Make sure you include all of the following components:

  • Windows/Lighting. Windows are an easy way to provide light and ventilation. If you put a window in your coop, try facing it towards the sunrise so the hens get lots of natural light. Otherwise, artificial light is a great option and can be used in combination with natural light. The key is to have enough lighting to illuminate the entire coop for at least 14 hours of the day.
  • Perches. The best material for perches, or roosting poles, is wood. Perches can be as small as two inches around, and should be no more than two feet off the ground. You don’t want your birds to take a tumble and hurt themselves!
  • Nesting boxes. Bantams can have 10×10 nesting boxes, and standard birds can have 12×12. Typically extra large birds will fit in a standard-size nesting box, but you could consider a 14×14 box. These should be away from the windows.
  • Predator Control. Fencing is critical to keep predators out. Bury the fence at least one foot into the ground, and angle it outwards by six inches. An elevated coop will also help keep ground predators out, otherwise you can lay a concrete base to prevent predators from digging their way in. Cover any windows with wire, and consider covering the entire run with netting to prevent owls or hawks from getting in.
  • Room for dust-bathing and hiding. The best way to provide this room is to elevate the coop by a few feet. This way, the chickens can spend time in the shade underneath the structure. Plus, this will make it easier on your back when you are trying to collect eggs!

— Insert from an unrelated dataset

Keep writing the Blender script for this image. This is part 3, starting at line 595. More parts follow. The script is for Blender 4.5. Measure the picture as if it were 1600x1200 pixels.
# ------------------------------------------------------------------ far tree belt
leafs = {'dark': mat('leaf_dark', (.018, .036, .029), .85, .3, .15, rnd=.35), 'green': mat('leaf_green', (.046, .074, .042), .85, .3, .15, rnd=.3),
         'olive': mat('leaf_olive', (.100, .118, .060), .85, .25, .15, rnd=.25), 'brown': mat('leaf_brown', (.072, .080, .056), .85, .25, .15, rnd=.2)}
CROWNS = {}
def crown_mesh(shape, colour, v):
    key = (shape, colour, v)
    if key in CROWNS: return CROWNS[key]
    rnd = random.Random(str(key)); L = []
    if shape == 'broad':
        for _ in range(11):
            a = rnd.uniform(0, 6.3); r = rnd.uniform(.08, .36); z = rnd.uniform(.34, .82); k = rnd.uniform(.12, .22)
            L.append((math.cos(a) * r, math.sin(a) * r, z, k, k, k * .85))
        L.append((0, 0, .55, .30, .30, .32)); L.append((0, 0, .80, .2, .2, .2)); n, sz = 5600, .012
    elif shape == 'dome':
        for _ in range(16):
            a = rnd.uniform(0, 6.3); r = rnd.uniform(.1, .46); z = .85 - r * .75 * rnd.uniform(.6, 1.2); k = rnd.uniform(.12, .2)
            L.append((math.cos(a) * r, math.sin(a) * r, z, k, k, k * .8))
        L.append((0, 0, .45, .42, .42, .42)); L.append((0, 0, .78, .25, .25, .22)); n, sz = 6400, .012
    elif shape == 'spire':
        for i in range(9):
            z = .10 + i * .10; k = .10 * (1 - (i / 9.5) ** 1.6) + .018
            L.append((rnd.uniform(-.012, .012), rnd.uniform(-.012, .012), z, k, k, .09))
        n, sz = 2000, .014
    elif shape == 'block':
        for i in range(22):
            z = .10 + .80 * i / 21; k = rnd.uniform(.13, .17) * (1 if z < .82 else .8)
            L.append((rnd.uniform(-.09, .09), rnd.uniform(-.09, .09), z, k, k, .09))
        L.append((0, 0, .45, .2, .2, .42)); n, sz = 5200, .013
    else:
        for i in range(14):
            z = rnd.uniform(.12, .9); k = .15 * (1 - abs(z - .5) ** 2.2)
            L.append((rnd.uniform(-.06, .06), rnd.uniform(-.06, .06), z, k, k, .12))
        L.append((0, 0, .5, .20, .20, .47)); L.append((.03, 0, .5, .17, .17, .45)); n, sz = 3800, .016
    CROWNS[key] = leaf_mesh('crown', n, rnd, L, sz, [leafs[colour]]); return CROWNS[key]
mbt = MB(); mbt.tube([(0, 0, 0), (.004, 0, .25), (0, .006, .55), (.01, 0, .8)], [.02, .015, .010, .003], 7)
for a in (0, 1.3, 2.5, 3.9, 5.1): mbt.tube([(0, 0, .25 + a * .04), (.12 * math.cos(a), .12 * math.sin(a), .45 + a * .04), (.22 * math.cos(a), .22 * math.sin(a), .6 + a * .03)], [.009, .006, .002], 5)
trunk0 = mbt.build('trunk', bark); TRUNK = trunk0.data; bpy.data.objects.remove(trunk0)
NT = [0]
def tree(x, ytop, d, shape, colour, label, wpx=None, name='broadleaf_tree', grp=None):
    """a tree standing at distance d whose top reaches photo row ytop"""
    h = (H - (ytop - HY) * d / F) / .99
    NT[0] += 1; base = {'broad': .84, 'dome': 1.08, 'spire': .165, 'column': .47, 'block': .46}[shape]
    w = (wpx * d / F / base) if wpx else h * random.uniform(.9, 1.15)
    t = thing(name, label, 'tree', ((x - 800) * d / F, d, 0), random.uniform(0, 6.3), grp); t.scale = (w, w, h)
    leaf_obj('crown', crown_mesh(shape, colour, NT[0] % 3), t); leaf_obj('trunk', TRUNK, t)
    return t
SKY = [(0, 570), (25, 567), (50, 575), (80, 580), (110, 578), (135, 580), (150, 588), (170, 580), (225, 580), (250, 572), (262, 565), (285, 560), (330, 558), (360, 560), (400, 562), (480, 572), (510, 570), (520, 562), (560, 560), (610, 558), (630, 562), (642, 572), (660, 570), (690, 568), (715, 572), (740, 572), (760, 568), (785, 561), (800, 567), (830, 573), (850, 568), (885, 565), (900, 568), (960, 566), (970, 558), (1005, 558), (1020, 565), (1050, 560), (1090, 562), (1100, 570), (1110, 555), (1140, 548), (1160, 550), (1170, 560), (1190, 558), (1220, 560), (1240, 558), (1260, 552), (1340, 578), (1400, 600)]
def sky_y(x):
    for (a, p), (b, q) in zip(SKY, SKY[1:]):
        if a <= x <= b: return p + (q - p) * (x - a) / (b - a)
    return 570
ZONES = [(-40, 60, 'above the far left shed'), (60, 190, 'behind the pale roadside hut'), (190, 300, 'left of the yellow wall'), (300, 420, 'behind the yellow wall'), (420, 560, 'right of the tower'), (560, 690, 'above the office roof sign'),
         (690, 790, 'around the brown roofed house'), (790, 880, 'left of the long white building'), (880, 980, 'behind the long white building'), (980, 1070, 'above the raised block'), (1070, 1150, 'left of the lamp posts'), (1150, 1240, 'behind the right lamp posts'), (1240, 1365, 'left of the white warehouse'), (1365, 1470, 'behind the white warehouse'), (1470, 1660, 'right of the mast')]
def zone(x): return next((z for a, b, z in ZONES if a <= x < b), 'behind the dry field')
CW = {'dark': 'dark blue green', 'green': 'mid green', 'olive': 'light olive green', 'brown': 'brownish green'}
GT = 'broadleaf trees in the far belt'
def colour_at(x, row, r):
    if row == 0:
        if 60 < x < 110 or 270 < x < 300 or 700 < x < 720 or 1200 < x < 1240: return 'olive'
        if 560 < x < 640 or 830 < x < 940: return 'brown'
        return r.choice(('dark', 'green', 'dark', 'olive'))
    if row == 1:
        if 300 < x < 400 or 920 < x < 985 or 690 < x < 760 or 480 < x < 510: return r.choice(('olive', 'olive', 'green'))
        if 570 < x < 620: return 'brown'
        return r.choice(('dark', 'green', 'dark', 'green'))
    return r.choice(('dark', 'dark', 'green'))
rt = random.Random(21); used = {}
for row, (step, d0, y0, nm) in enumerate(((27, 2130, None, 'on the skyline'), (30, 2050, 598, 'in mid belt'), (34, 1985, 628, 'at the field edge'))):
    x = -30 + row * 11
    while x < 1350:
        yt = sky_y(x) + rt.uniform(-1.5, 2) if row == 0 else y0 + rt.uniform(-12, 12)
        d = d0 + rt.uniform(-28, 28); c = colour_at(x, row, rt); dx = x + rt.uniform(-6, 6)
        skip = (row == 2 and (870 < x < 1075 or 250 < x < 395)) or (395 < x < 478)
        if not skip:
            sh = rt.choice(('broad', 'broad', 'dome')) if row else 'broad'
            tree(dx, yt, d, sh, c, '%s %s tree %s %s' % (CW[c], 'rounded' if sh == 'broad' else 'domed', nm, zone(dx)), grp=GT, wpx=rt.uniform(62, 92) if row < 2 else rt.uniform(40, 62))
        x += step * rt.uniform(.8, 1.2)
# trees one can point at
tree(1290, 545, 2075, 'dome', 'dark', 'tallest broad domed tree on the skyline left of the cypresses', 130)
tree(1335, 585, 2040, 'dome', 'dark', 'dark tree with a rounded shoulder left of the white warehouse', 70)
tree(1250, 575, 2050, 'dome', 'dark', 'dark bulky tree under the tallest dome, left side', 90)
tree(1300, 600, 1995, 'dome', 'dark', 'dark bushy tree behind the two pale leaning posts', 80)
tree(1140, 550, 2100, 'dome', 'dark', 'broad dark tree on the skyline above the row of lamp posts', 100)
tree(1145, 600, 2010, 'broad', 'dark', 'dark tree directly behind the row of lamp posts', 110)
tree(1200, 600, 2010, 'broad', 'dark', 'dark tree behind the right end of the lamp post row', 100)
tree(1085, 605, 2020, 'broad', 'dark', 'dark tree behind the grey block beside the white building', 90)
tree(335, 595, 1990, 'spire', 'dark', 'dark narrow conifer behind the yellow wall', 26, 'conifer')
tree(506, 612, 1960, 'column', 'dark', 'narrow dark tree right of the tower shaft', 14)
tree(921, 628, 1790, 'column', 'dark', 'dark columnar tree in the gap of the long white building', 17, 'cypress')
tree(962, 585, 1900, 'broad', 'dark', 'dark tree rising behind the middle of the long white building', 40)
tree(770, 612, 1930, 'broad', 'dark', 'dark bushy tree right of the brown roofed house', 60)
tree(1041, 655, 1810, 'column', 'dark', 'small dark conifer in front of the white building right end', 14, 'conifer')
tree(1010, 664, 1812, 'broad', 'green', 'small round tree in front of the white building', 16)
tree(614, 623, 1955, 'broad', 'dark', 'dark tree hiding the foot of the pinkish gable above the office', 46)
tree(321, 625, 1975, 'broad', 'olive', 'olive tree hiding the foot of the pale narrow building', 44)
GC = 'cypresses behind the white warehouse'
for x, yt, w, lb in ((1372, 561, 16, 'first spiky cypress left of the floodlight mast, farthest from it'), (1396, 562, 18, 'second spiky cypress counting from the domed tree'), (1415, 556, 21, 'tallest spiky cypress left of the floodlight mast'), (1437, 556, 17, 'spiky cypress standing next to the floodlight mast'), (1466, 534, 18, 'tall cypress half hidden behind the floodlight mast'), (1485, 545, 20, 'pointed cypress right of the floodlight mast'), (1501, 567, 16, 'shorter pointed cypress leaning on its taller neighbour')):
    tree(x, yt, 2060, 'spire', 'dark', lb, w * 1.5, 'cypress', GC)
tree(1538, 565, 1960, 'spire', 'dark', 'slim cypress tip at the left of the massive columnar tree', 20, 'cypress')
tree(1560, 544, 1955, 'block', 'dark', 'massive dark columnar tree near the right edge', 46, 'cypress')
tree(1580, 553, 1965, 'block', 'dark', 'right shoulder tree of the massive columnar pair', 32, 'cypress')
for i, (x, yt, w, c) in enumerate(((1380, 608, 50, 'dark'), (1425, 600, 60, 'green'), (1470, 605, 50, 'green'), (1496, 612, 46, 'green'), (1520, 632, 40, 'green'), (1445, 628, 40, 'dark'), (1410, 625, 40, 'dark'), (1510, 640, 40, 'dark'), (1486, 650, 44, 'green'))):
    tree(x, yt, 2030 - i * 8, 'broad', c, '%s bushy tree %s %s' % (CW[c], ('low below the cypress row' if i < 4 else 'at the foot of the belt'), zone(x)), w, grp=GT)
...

Automated options are also available for your coop, namely doors, feeders, and waterers. Extensive work has been done by universities and engineers to design the safest, cleanest, and most efficient automated options for backyard coops. Not only do they work well, but they will make it easier for you to balance caring for your flock with your busy schedule!

Step 5: Maintaining the Coop

Once the coop is finished, you still need to maintain proper upkeep. Clean the coop weekly so that your birds stay healthy, and regularly inspect the coop or fence for any damage. You could also consider cleaning when designing the coop. For example, slanted floors and elevated coops will allow for better water drainage. Proper cleaning will also keep pests like flies away. Remove old manure from the coop and stir up the bedding on a regular basis.

Some coops are easier to build than others, but all coops are worth the labor. Putting in the work to build your own coop will guarantee that you have enough space for your specific flock, the coop will look exactly how you want it to look, and you won’t be missing any essential components. By following these five steps, you won’t just have a great coop for your flock–you’ll have a home!